The story is a familiar one: I would wager most people in the west have heard of it. They have at least heard the name Scrooge, and many people might remember that he was visited by ghosts and realized the "true meaning" of Christmas (as if there's only one). I remember as a child that Dickens "A Christmas Ghost Story" did spook me as a ghost story -- what with its doorknobs changing into the howling faces of dead people and spirits wandering about. During this past Thanksgiving break, I sat down and read the story -- and oh, what a story!


Old Marley was as dead a doornail. Mind! I don't mean to say that I know, of my own knowledge, what there is particularly dead about a doornail. I might have been inclined, myself, to regard a coffin-nail as the deadest piece of ironmongery in the trade. But the wisdom of our ancestors is in the simile, and my unhallowed hands shall not disturb it, or the country's done for.

A Christmas Carol is the story of one Ebeneezer Scrooge, the partner of the late Jacob Marley and something of a miser. Dickens writes that his heart was so cold that the winter wind did not bother him and the summer sun didn't warm him up -- so cold that everyone around him avoided his company. John Irving introduced the story in the copy I had, and he writes that although we see Scrooge as a caricature that Dickens was attempting to convey an accurate depiction of Dickensian England's heartless "robber barons". Scrooge likes profit -- so much that he doesn't bother repainting his firm's sign after the death of Marley, and snaps at his clerk (Bob Crachit) for attempting to burn coal.

Having introduced Scrooge as a selfish, spiteful old miser, Dickens begins his "Christmas ghost story" with peculiar things happening to him. A spectre of a hearse goes before him; his door-knob changes into the face of his late partner, howling at him; the portraits on his fireplace change into portraits of Marley. Finally a ghost appears -- the image of Marley, transparent and clothed in his funeral apparel -- but with additional elements, that of cash-boxes and money registers trained to him. Scrooge is at first skeptical, maintaining that he could be seeing things -- his senses could be fooled by undercooked food -- "A blot of mustard, a bit of moldy cheese...there's more of gravy than grave about you, friend".

Marley (after convincing Scrooge of his existence) warns Scrooge that unless his heart changes, he is in for a fate like Marley's -- to roam the Earth without rest as punishment for his selfishness. "It is required of every man," the ghost returned, "that the spirit within him should walk abroad among his fellow-men, and travel far and wide; and, if that spirit goes not forth in life, it is condemned to do so after death." Scoorge is perplexed that Marley is being punished -- he was a good businessman. Marley replies (in one of my favorite lines) "Business! Mankind was my business! The common welfare was my business; charity, mercy, forbearance, and benevolence were all my business!"

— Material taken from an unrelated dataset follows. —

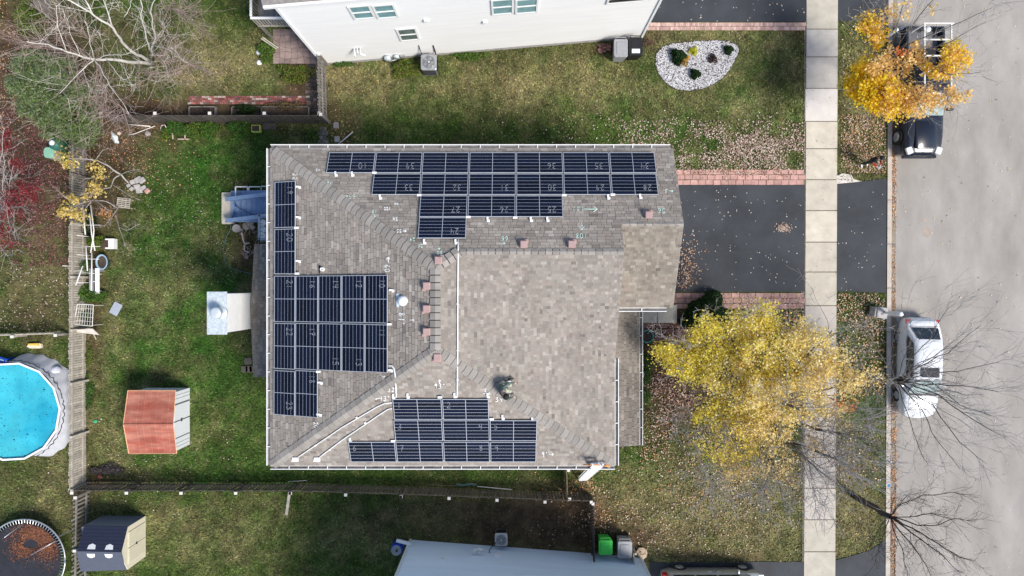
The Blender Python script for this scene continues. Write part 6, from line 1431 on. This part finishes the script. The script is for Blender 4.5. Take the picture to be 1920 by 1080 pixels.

Marley informs Scrooge that he will be visited by three ghosts as part of his reclamation. The next three parts of the story concern the visits of the three ghosts -- the Ghost of Christmas Past, the Ghost of Christmas Present, and the Ghost of Christmas Yet-to-Come. Each ghost takes Scrooge places and forces him to examine his life and the consequences of the decisions he has made. The Ghost of Christmas Past particularly upsets Scrooge. Bit by bit, we see Scrooge being slowly changed -- his heart slowly thawing. By the time he is visited by the Ghost of Christmas Yet-to-Come, he is determined to not let certain things happen.

"Men's courses will foreshadow certain ends, to which, if persevered in, they must lead," said Scrooge, "But if the courses be departed from, the ends will change. Say it is thus with what you show me!" cries Scrooge as he and the Ghost of Christmas Yet-to-Come approach a grave. Upon seeing his own name, Scrooge insists that he is not the man he once was -- "I will honor Christmas in my heart, and try to keep it all the year. I will live in the Past, the Present, and the Future. The Spirits of all Three shall shrive within me! I will not shut out the lessons that they teach! Oh, tell me that I may sponge away the writing on this stone!"

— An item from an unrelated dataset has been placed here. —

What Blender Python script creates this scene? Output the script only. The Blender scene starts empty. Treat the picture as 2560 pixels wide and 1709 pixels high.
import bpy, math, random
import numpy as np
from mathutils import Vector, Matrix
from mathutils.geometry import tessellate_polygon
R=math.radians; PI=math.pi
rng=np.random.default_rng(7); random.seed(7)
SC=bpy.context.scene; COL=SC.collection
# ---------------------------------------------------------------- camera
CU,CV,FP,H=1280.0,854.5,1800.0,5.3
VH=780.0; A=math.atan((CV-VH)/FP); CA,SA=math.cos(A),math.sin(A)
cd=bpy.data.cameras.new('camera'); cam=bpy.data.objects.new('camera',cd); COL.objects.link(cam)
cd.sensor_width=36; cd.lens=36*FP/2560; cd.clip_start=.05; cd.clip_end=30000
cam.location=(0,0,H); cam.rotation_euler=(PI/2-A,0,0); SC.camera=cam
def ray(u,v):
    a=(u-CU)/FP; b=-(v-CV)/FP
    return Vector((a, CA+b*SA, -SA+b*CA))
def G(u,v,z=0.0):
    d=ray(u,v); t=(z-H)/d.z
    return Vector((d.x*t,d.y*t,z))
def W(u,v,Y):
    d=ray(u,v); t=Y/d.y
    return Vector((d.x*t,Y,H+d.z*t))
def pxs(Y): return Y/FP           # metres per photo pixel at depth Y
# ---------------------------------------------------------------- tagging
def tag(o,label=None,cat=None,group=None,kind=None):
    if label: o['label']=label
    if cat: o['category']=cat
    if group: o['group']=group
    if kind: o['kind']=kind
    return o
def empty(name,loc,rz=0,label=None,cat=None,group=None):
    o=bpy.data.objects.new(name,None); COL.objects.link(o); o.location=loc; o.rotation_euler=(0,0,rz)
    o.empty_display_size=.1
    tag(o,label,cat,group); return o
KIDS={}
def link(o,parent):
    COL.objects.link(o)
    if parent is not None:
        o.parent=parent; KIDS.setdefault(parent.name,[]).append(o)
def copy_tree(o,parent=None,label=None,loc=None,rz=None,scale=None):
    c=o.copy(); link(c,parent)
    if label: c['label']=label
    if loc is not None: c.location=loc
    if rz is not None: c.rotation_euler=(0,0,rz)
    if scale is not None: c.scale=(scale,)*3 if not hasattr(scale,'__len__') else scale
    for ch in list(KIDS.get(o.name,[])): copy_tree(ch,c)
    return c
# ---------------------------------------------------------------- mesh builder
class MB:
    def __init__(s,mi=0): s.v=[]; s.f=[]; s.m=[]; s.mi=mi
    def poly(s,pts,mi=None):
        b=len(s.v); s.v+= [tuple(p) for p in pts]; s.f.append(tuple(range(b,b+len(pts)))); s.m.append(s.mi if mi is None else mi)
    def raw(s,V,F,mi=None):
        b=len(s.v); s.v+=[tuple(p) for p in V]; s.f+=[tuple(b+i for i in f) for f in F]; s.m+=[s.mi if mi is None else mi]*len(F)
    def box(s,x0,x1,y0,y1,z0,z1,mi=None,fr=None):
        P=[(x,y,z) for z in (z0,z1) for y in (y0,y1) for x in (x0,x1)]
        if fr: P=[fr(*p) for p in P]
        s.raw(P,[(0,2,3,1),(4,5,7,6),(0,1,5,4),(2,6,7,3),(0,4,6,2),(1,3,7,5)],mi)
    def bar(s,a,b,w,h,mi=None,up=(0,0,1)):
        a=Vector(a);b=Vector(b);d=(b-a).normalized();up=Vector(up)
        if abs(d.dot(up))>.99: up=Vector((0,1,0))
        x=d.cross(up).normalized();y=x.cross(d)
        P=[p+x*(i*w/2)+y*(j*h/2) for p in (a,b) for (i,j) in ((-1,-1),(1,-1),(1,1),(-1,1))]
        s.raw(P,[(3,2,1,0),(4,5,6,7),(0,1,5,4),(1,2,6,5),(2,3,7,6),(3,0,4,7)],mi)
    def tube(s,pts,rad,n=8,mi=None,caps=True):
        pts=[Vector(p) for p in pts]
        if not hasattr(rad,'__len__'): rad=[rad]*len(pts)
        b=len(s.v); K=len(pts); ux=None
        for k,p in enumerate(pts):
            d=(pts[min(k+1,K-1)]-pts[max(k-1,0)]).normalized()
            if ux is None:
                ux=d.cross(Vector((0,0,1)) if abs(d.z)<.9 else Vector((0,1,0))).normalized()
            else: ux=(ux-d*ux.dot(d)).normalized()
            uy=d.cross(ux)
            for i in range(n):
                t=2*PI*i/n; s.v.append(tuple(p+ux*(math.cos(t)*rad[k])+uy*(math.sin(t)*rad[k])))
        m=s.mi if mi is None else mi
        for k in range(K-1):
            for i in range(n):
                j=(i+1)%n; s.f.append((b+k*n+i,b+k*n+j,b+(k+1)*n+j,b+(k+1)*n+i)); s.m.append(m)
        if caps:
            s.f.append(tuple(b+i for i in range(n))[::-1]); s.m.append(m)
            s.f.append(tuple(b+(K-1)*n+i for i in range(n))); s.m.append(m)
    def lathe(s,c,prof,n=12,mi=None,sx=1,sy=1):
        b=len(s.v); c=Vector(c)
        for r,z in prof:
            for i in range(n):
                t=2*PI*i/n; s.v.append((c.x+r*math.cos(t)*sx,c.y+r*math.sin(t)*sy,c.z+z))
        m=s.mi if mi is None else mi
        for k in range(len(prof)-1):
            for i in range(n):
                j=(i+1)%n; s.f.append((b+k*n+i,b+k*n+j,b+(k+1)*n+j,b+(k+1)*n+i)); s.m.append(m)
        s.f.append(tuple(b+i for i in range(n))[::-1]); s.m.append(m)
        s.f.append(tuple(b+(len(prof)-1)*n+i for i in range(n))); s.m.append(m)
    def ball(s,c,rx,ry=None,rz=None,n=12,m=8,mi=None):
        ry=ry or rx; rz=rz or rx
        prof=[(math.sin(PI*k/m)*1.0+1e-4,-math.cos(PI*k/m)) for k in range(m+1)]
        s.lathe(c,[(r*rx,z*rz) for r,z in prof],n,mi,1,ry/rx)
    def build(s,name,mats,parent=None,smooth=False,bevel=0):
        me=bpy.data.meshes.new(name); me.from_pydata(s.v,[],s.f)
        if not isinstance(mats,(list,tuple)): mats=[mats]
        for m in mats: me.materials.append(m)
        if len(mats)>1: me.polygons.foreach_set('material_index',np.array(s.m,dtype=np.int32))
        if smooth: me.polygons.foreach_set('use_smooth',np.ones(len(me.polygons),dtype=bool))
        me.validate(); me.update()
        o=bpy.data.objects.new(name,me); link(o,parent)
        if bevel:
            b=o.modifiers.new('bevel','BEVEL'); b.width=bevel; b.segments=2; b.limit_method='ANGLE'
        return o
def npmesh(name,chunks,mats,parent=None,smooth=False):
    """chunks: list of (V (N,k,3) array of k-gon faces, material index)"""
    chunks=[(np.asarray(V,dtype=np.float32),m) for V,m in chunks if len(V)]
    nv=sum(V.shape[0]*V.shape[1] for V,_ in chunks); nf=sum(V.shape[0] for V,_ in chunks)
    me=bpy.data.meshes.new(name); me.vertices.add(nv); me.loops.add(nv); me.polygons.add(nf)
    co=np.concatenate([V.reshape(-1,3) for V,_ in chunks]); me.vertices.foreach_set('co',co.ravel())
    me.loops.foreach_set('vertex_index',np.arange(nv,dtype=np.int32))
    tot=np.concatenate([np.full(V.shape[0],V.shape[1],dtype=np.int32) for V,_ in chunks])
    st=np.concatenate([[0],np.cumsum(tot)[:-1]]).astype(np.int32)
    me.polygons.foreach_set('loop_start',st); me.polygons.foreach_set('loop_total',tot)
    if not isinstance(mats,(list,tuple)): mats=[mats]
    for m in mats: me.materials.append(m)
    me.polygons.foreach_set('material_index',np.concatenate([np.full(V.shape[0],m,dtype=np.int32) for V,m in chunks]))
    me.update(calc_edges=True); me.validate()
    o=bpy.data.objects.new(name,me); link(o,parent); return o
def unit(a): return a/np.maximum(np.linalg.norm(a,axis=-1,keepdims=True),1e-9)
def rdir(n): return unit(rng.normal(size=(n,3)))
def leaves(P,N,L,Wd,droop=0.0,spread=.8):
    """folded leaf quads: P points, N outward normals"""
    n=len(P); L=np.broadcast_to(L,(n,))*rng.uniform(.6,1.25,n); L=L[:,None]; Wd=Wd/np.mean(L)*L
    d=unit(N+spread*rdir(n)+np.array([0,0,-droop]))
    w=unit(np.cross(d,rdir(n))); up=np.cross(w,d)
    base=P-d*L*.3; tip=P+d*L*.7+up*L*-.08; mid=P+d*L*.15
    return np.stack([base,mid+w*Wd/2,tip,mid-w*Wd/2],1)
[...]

With those words, Scrooge finds himself in his bed -- alive -- on Christmas day, and begins to live with the spirit of Christmas for the first time, making amends to his fellow human beings. It is to be a wonderful story of human redemption -- of the power of the human will to change one's self for the better, to rise above that selfishness that comes to easily and to reach out to one another. Dickens' prose is marvelous, as is his use of symbolism. I highly recommend the story to you -- it's only a little over a hundred pages -- and declare it this week's Pick of the Week.

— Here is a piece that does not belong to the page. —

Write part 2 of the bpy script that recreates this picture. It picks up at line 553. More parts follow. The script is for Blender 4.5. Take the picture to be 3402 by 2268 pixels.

One quotation -- this from Scrooge's nephew Fred in response to Scrooge calling Christmas a humbug.

"There are many things from which I might have derived good, by which I have not profited, I dare say, " returned the nephew [of Scrooge]: "Christmas, among the rest. But I am sure I have always thought of Christmas time, when it has come round [...] as a good time; a kind, forgiving, charitable, pleasant time: the only time I know of, in the long calendar of the year, when men and women seem by one consent to open up their shut-up hearts freely and to think of people below them as if they really were fellow-passengers to the grave, and not another race of creatures bound on other journeys. And therefore, uncle, though it has never put a scrap of gold or silver in my pocket, I believe it has done me good and will do me good, and I say God bless it!"